If you can't finish eating a big naan, he wraps it up for you. When you come to this restaurant with little kids, he cuddles them very mirthfully. He is such a sweet person.

*Interview at Delhi Durbaar (Chuo-ku, Chiba)

*A story of his restaurant... Click here and read.

Family members go abroad.

When I came here in December 2008, my younger brother had already been in Japan. He came here before this restaurant opened.
When I was 25, I decided to leave Nepal to go to another country. I went to India and stayed there for a year. Then I went to London and I was there for three years.
After that, I moved to Ireland. I was in Dublin, the capital of Ireland for two and a half years. Then I went back to my country. But I stayed home for only seven months. Then I came to Japan.
The 3rd oldest brother is living in London and 5th oldest brother is in Holland. The 2nd oldest brother, 4th oldest brother, my sister, my relative - he is my sister's husband - and I are living in Japan.

Flee the chaos.

I was a student in Nepal before going abroad. I majored in law at university in Kathmandu, the capital of Nepal because I wanted to be a lawyer. But I couldn't get a B.A. because of my family's financial problem. Business at my father's job slowed down and my family had less income. So I had no choice but leaving university without a diploma. I left university when I was 24.
I couldn't get any job in my country because its economic situation was terrible. At that time, there was a civil war in Nepal between the Communist Party of Nepal (Maoist) and government forces.
So I got out of Nepal to obtain a job opportunity even though I already had a wife and a son. My wife took care of our son with my parents.

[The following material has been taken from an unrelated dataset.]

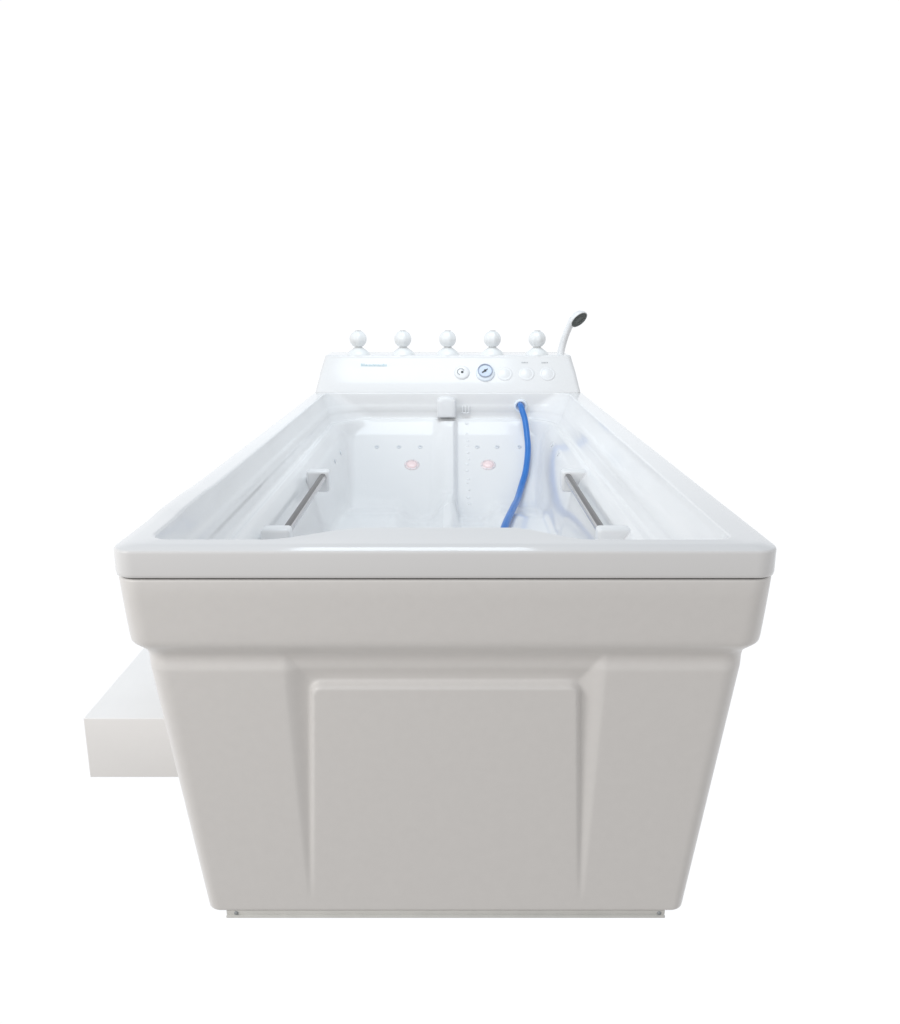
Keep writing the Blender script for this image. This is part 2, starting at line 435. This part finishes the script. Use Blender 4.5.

IMGP2720.jpg Interview by Chinatsu Suzuki

Days in Europe.

Before I went to London, I took cooking classes in Nepal. Cooking is my hobby. I helped my mother by cooking when I was a child.
I went to India after finishing a class. I stayed in Delhi for a year and worked at an Indian restaurant. After that, I flew to London. I worked at my friend's Indian restaurant as a cook. But the salary was not enough to live on.
He was also running an Indian restaurant in Ireland so I moved there. There are many small ethnic groups in Dublin and a Nepali community is there, too. Of course, I sent money to my family while I was in Europe. But the economical situation of Ireland was worse than that in other European countries.

Missing home, leaving home.

After my two-and-a-half year stay in Ireland, I really missed my home suddenly. So I went back to Nepal and I didn't want to go anywhere. I wanted to stay there with my family.
But Nepal was still in chaos. Maoists and the king of Nepal came to a settlement but another problem arose. There was a big conflict among Nepali political factions.
My friends and even my brothers and sisters got out of there and came to Japan so I decided to come here. Japan is peaceful and there are more job opportunities than in Nepal even though it is in a recession.

Long journey ends.

I made a phone call to my sister's husband in Tokyo. He said that he had a vacant position at a restaurant in Chiba. This restaurant had already opened and my younger brother was managing here. So I decided to come to Japan.
When I was a boy, I read a book which was written about Japan. It said that Japan is very developed and it's the sun-rising country. Also it said that Japan is peaceful. So I really wanted to come here.
After arriving at Narita Airport, my friend picked me up and he took me all the way down to Nagoya, 200 miles (370km) away from Tokyo. I was there for two weeks because my boss's company is in Nagoya and it sponsors me in Japan. I applied for my alien registration card there. Then I came to Chiba.

Working hard to stay living in a good country.

Actually I felt it was better than I expected when I came here. People are very polite, sensible and kind. Also they were hard-working. If possible, I want to stay in Japan for a long time. Japan is a very good country.
But everything is expensive! My wife is working at an economy hotel in Tokyo from 9:30AM until 4PM six days a week. She is ungenerously compensated there. In order to pay for living expenses, my wife is looking for a second job.
My brother and I have to keep running this restaurant to survive here. But besides the financial problem, everything is all right.

We enjoyed talking over cups of spiced tea which his wife prepared.

What is Japan to you?

Now I feel like Japan is my country.

I've been here for only a year but it doesn't matter. I've received good things from Japan so far. Food, money and a comfortable accommodation. I don't feel any difference between Japan and Nepal now.

So I can say that Japan is my country.